​A blog/journal about my life and the stuff I like. Popular subjects include music, guitars, gear, books, movies, video games, technology, humor.

The ever evolving gear list

I don't think your gear list stabilizes until you die, and then technically it continues to change based on who inherits your stuff although at that point it's no longer your gear. The latest major changes are the addition of an MFC-101 Floor Controller for the Axe as well as two mission engineering pedals and a NYC pedalboards custom case to house them in. Right on the heels of that will be a new James Tyler Variax, which is essentially the second generation Variax electric from Line 6 designed by boutique-ish luthier James Tyler and I think assembled in China (South Korea?).
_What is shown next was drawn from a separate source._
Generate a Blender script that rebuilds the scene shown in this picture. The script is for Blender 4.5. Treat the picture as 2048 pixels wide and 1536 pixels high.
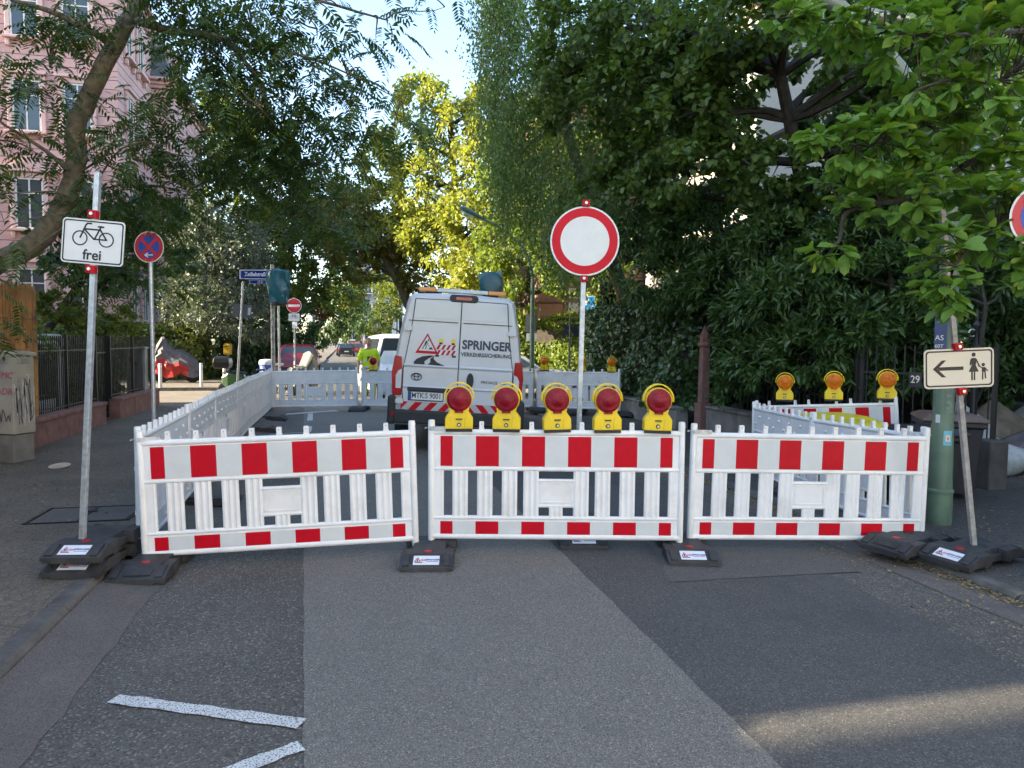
import bpy, math, random
import numpy as np
from mathutils import Vector, Matrix, Euler
for _o in list(bpy.data.objects): bpy.data.objects.remove(_o)
S = bpy.context.scene; C = S.collection
R = math.radians; PI = math.pi
random.seed(7); rng = np.random.default_rng(7)

# ---------------------------------------------------------------- camera
cd = bpy.data.cameras.new('camera'); cam = bpy.data.objects.new('camera', cd); C.objects.link(cam)
cd.sensor_width = 36; cd.lens = 36*1420/2048; cd.clip_start = .05; cd.clip_end = 3000
cam.matrix_world = Matrix.Translation((0, 0, 1.81)) @ Matrix.Rotation(PI/2-math.atan(83/1420), 4, 'X') @ Matrix.Rotation(R(.5), 4, 'Z')
S.camera = cam
# ---------------------------------------------------------------- sky, sun, exposure
SUN_EL, SUN_AZ = 20.0, 14.0          # light travels towards +x, 14 degrees round to +y: down the side street
wd = bpy.data.worlds.new('World'); S.world = wd; wd.use_nodes = True
wn = wd.node_tree.nodes; wl = wd.node_tree.links
sky = wn.new('ShaderNodeTexSky'); sky.sky_type = 'NISHITA'; sky.sun_disc = False
sky.sun_elevation = R(SUN_EL); sky.sun_rotation = math.atan2(-math.cos(R(SUN_AZ)), -math.sin(R(SUN_AZ)))
sky.air_density = 1.0; sky.dust_density = 1.1; sky.ozone_density = 1.2
wl.new(sky.outputs[0], wn['Background'].inputs[0]); wn['Background'].inputs[1].default_value = .15
sd = bpy.data.lights.new('sun', 'SUN'); sd.energy = 5.0; sd.angle = R(.5); sd.color = (1, .84, .60)
sun = bpy.data.objects.new('sun', sd); C.objects.link(sun)
_L = Vector((math.cos(R(SUN_AZ))*math.cos(R(SUN_EL)), math.sin(R(SUN_AZ))*math.cos(R(SUN_EL)), -math.sin(R(SUN_EL))))
sun.rotation_euler = _L.to_track_quat('-Z', 'Y').to_euler(); sun.location = (-20, -10, 20)
S.view_settings.view_transform = 'Standard'; S.view_settings.look = 'None'; S.view_settings.gamma = 1
S.view_settings.exposure = 2.2
S.cycles.max_bounces = 6; S.cycles.diffuse_bounces = 3; S.cycles.transmission_bounces = 4; S.cycles.transparent_max_bounces = 8
S.cycles.caustics_reflective = False; S.cycles.caustics_refractive = False
try: S.cycles.use_denoising = True
except Exception: pass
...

It will be replacing my previous Line 6 acoustic and Charvel San Dimas, both of which are currently on Ebay and confirmed to sell as they both have received bids, thank you very much. My hope is that the bidding will go up enough that I break even on the whole encounter. Right now I stand to lose about $400 if nothing changes as the Line 6 acoustic started at $500 and the Charvel at $600.
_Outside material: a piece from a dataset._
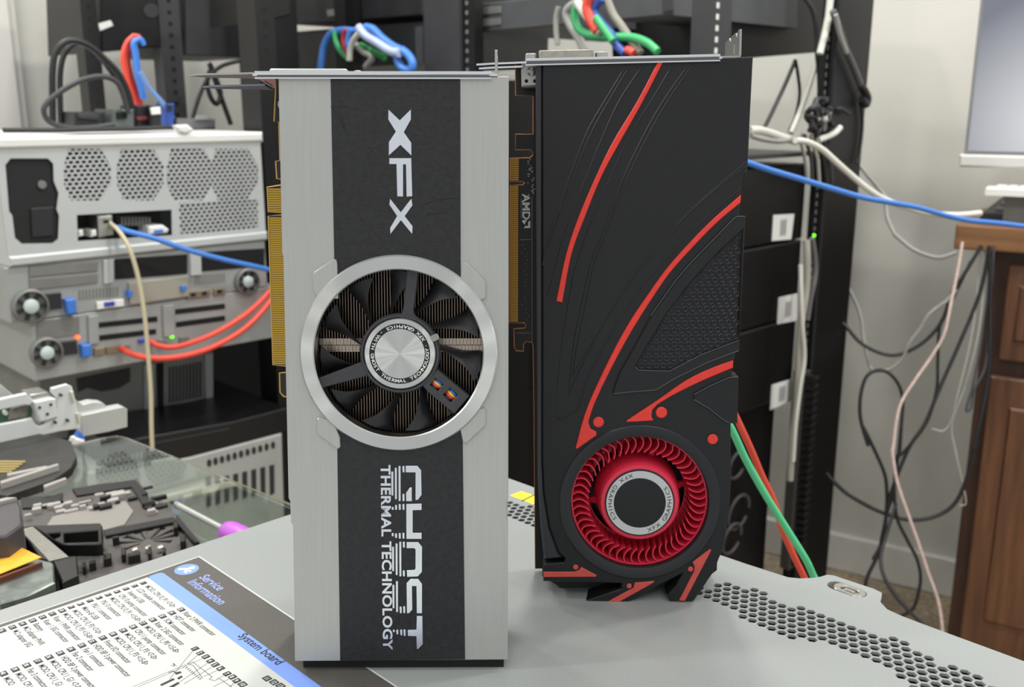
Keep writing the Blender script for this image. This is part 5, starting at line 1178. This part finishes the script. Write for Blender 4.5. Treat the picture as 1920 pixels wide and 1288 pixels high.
m = MB(); m.box(cb_, 900, fv(FD, 1880, 672, -40), vb - 25, -42, -22, ch=3); dr = m.build('drawer', wood, dk)
m = MB(); m.box(cb_ + 22, 870, fv(FD, 1890, 635, -40), vb - 62, -22, -17, ch=4); m.build('raised_panel', wood, dr)
m = MB(); m.box(cb_ - 8, 900, FZD + 60, fv(FD, 1880, 704, -40), -42, -22, ch=3); do_ = m.build('door', wood, dk)
m = MB(); m.box(cb_ + 30, 870, FZD + 130, fv(FD, 1880, 704, -40) - 55, -22, -16, ch=4); m.build('raised_panel', wood, do_)
mon = thing('monitor', FD, 'flat monitor with a pale grey glowing screen and white chin, upper right', 'monitor')
ml = fu(FD, 1807, 290, -60); mb0, mb1 = fv(FD, 1810, 313, -60), fv(FD, 1810, 289, -60)
m = MB(); m.box(ml, ml + 620, mb1, mb1 + 345, -85, -62, ch=2); m.build('housing', mat('bezel_grey', '8b8c8e', 0.4), mon)
M['screen'] = mat('screen', '8e9099', 0.25, emit=0.0)
nt = M['screen'].node_tree; bs = nt.nodes['Principled BSDF']
tc = nt.nodes.new('ShaderNodeTexCoord'); mp_ = nt.nodes.new('ShaderNodeMapping'); gr = nt.nodes.new('ShaderNodeTexGradient'); gr.gradient_type = 'SPHERICAL'; rp = nt.nodes.new('ShaderNodeValToRGB')
mp_.inputs['Location'].default_value = (-(ml + 160) * S * 4.2, -(mb1 + 55) * S * 4.2, 0.06 * 4.2); mp_.inputs['Scale'].default_value = (4.2, 4.2, 4.2)
rp.color_ramp.elements[0].color = lin('7c808c'); rp.color_ramp.elements[1].color = lin('e2e4e8'); rp.color_ramp.elements[1].position = 0.8
nt.links.new(tc.outputs['Object'], mp_.inputs[0]); nt.links.new(mp_.outputs[0], gr.inputs[0]); nt.links.new(gr.outputs[0], rp.inputs[0]); nt.links.new(rp.outputs[0], bs.inputs['Emission Color']); bs.inputs['Emission Strength'].default_value = 0.85
bs.inputs['Base Color'].default_value = (0.02, 0.02, 0.022, 1)
m = MB(); m.box(ml + 6, ml + 614, mb1 + 6, mb1 + 339, -62, -60.5); m.build('screen', M['screen'], mon, label='softly lit blue-grey screen')
m = MB(); m.box(ml - 6, ml + 620, mb0, mb1, -80, -50, ch=4); m.build('chin', mat('chin_white', 'd9d9d4', 0.4), mon, label='white chin strip')
m = MB(); m.box(ml + 250, ml + 370, vt, mb0 + 60, -140, -85, ch=4); m.box(ml + 180, ml + 440, vt, vt + 12, -260, -60, ch=3); m.build('stand', MATS['bezel_grey'], mon)
FT = Frame(FD.pt(0, vt, 0), FD.u, -FD.w, UP)   # lying on the worktop: u right, v back, w up
kb = thing('keyboard', FT, 'white keyboard tilted at the right edge of the desk', 'keyboard')
def kx(px, py, z): p = hitz(px, py, FT.o.z + z) - FT.o; return (p.dot(FT.u), p.dot(FT.v))
ko = P(1847, 360, 1806) - FT.o; a = (ko.dot(FT.u), ko.dot(FT.v), ko.dot(FT.w))
q = MB(); q.prism([(a[0], a[1]), (a[0] + 420, a[1]), (a[0] + 420, a[1] + 56), (a[0] + 14, a[1] + 56), (a[0] - 4, a[1] + 45)], a[2] - 6, a[2] + 9, ch=3); kbp = q.build('case', wlab, kb)
for r_ in range(2):
    for c_ in range(7):
        q = MB(); q.box(a[0] + 16 + c_ * 19, a[0] + 32 + c_ * 19, a[1] + 10 + r_ * 23, a[1] + 30 + r_ * 23, a[2] + 9, a[2] + 12, ch=1); q.build('key', M['white'], kb)
q = MB(); q.box(a[0] + 30, a[0] + 390, a[1] + 44, a[1] + 54, 0, a[2] - 6); q.build('riser_foot', dull, kb)
ph = thing('desk_phone', FT, 'dark keypad device with rounded end at the right edge of the desk', 'keypad')
b = kx(1839, 415, 0); v0 = b[1]; q = MB()
q.hexa([(b[0] - 4, v0, 0), (b[0] + 300, v0, 0), (b[0] + 300, v0 + 95, 0), (b[0] + 16, v0 + 95, 0)], [(b[0], v0, 16), (b[0] + 300, v0, 16), (b[0] + 300, v0 + 95, 52), (b[0] + 34, v0 + 95, 52)]); q.build('case', mat('keypad_dark', '2b2c2f', 0.4), ph)
for r_ in range(4):
    for c_ in range(7):
        x = b[0] + 22 + c_ * 20 + r_ * 5; y = v0 + 10 + r_ * 21; z = 16 + 36 * (y - v0) / 95; z2 = 16 + 36 * (y + 14 - v0) / 95
        q = MB(); q.hexa([(x, y, z), (x + 14, y, z), (x + 14, y + 14, z2), (x, y + 14, z2)], [(x + 1, y + 1, z + 4), (x + 13, y + 1, z + 4), (x + 13, y + 13, z2 + 4), (x + 1, y + 13, z2 + 4)]); q.build('key', mat('key_grey', '55575a', 0.35), ph)

# ================================================================ cords hanging between rack and desk
def hang(pts, z0, z1, r, mt, label, **k): return deep(pts, z0, z1, r, mt, label, name=k.pop('name', 'power_cable'), **k)
Z0 = 1800
hang(Zg((1345, 170), (1260, 310), (1190, 420), (1140, 560), (1060, 660), (960, 725), (870, 745), (780, 720), (700, 670), (625, 585), (580, 560)), Z0, 1900, 3.6, cordm, 'black cord sagging from the desk to the rack at mid height')
hang(Zg((1390, 170), (1335, 420), (1230, 680), (1120, 930), (1050, 1100), (960, 1240)) + Zh((820, 330), (795, 450), (770, 600), (705, 740), (680, 850)), Z0, 1850, 3.6, cordm, 'black cord falling straight and slanting from the desk to the carpet')
hang(Zg((1290, 250), (1170, 500), (1125, 600), (1115, 780), (1108, 930), (1050, 1110), (920, 1270)) + Zh((850, 150), (830, 330), (800, 430), (760, 620)), Z0 + 30, 1860, 3.0, cordm, 'thinner black cord dropping left of the slanting one')
hang(Zg((915, 1270), (925, 1100), (932, 985), (910, 900), (860, 840), (800, 822), (740, 860), (710, 960), (710, 1080), (750, 1220)) + Zh((680, 0), (745, 130), (790, 240), (800, 340), (797, 430), (780, 560), (730, 660)), Z0 + 20, 1840, 3.3, cordm, 'black cord making a tall loop against the wall')
hang(Zh((870, 0), (855, 150), (837, 300), (850, 450), (900, 560), (950, 660), (966, 760), (940, 880), (908, 918), (865, 940)), Z0, 1870, 3.2, cordm, 'black cord curling round on the carpet at right')
hang(Zh((845, 380), (790, 560), (770, 640), (785, 740), (860, 860), (985, 985), (1040, 1030)), Z0 + 20, 1700, 3.2, cordm, 'black cord ending to the right on the carpet')
hang(Zh((500, 230), (535, 270), (600, 330), (700, 390), (790, 430), (900, 460), (1000, 455), (1090, 420), (1150, 360), (1190, 270), (1220, 180), (1245, 80)) + Zg((1300, 1250), (1330, 1120), (1375, 900), (1388, 700), (1392, 400), (1385, 170)), 1920, Z0 - 40, 3.8, cordm, 'black cord in a deep sag beside the desk cabinet')
hang(Zg((1410, 170), (1400, 360), (1385, 560), (1365, 800), (1310, 920), (1290, 1020), (1265, 1030), (1300, 900), (1350, 640), (1390, 330)), Z0 - 20, Z0 - 10, 2.4, cordg, 'dark grey cord doubled back beside the desk cabinet')
hang(Zf((720, 880), (770, 950), (870, 1070), (882, 1120), (890, 1200), (930, 1288)) + Zg((900, 120), (980, 185), (1060, 220), (1130, 232), (1215, 205)), 1930, Z0, 3.8, grey_c, 'grey cord drooping from the rack to the worktop end')
hang(Zg((630, 360), (690, 480), (715, 560), (725, 650), (745, 750), (770, 820), (810, 826), (870, 815), (930, 760), (960, 690), (1020, 610), (1070, 530), (1160, 460), (1215, 400)), 1940, Z0, 3.6, grey_c, 'grey cord wandering in a low dip across the wall')
pk = mat('braid_pink', 'c9b3a9', 0.6, grain=((220, 220, 220), 0.2), bump=(500, 0.8))
hang(Zg((1245, 150), (1220, 300), (1185, 470), (1150, 630), (1090, 740), (1000, 870), (930, 980), (900, 1080), (880, 1240)) + Zh((826, 120), (850, 270), (900, 420), (950, 560), (1000, 710), (1050, 850), (1070, 960), (1078, 1060)), Z0 - 30, 1760, 2.9, pk, 'pink braided cord hanging from the desk to the carpet')
filmm = mat('pale_wire', 'c4c3bd', 0.4)
hang(Zg((1340, 200), (1300, 600), (1220, 950), (1160, 1130), (1080, 1130)), Z0 + 40, Z0 + 60, 1.2, filmm, 'thin white wire hanging among the black cords', name='thin_wire')
hang(Zg((1370, 260), (1330, 620), (1260, 900), (1190, 1100)) + Zh((1140, 120), (1180, 300), (1190, 380), (1160, 390)), Z0 + 40, Z0 + 60, 1.1, filmm, 'thin white wire curling beside the deep sagging cord', name='thin_wire')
There's been a decent amount of interest in both and I'm hoping that tax season means enough interested bidders have spending money to get the bidding up a bit. $750 for each is probably a stretch, but it's still a good deal and I've gotten decent use out of them. In the case of the Charvel, it's been a good guitar for what it was designed for, but I got the Suhr Modern about 18 months after I got the Charvel, and since then I haven't really had a good reason to play it. I was holding on to it as a backup if I needed to play a seedier dive, but when I started to consider that it and the Line 6 were gathering dust and I did a little research on the JT Variaxes, the decision was easy.
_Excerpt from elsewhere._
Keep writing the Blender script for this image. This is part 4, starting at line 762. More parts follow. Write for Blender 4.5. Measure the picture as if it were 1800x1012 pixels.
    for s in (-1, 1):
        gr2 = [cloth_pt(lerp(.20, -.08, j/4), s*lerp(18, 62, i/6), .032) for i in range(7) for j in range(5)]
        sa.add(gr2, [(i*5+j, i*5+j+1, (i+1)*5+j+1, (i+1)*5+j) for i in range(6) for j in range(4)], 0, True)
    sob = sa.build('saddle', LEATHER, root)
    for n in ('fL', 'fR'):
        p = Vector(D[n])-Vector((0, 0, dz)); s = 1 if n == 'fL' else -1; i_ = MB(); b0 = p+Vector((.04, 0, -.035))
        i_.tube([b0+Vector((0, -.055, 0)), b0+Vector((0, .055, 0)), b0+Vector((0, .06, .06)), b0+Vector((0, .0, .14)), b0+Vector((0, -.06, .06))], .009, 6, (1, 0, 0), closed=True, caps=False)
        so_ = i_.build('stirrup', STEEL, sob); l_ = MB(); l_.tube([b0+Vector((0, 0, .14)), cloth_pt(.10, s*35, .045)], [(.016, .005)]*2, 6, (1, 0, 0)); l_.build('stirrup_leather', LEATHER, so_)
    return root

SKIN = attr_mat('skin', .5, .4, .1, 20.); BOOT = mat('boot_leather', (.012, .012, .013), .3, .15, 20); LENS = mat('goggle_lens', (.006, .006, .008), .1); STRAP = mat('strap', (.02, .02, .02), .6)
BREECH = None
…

The JT variax will allow me to have a true swiss army knife guitar that is actually a good instrument on it's own. The nice thing is that these guitars are regular electric guitars with pickups that can be played in that manner, or you can use the modeled guitars. They have also have the ability to change tunings with a knob, as opposed to the previous generation where this had to be done through software. This may end up being a primary(ish) gigging guitar, although it has the stop tailpiece and not a tremolo which might necessitate the Suhr. The nice benefit is that I'll have access to all the electric models like Gretsch, Gibson ES 175s and equivalent, Rick 12 Strings, Sitar, several acoustic models and the aforementioned custom tunings (drop d, Eb, dadgad, etc.). This will satiate my need for a semi/hollow body for awhile. I still can't play that style well enough to justify a nice guitar.

On the subject of the MFC 101, I'm slowly figuring out how to use it and how I want to use it. It's been really nice to be able to continue playing while switching effects on and off. Just being able to kick in the phaser after the intro of Eruption was awesome, and I like being able to cycle reverbs on some of the acoustic numbers I do (light reverb on strummers, heavier reverb/compression on the slower fingerpicky stuff). I'm also discovering never before used (by me) effects like wah, whammy and others that benefit from the quick sweep control afforded by a pedal. The AxeFx defaults the first pedal for volume control, but I've discovered that I'm not really wanting to use a pedal for volume, so I've been messing around with other parameters like drive/distortion, wet/dry amounts for effects, etc. I think I can probably do what I need to do with two pedals if I rethink how I have my presets laid out.

I need to start thinking more about my own "preset" that can encompass most of what I need in one preset. Either that, or I'll come up with one bank of five that should cover most of what I need. After that it's mostly just copping tones for certain songs by other players. The process is slowly getting me to delve more deeply into individual effects since I now have more control within the context of a song as opposed to coming up with one stock setting per effect. That's one of the many great aspects of the AxeFx in that it is so modular and customizable.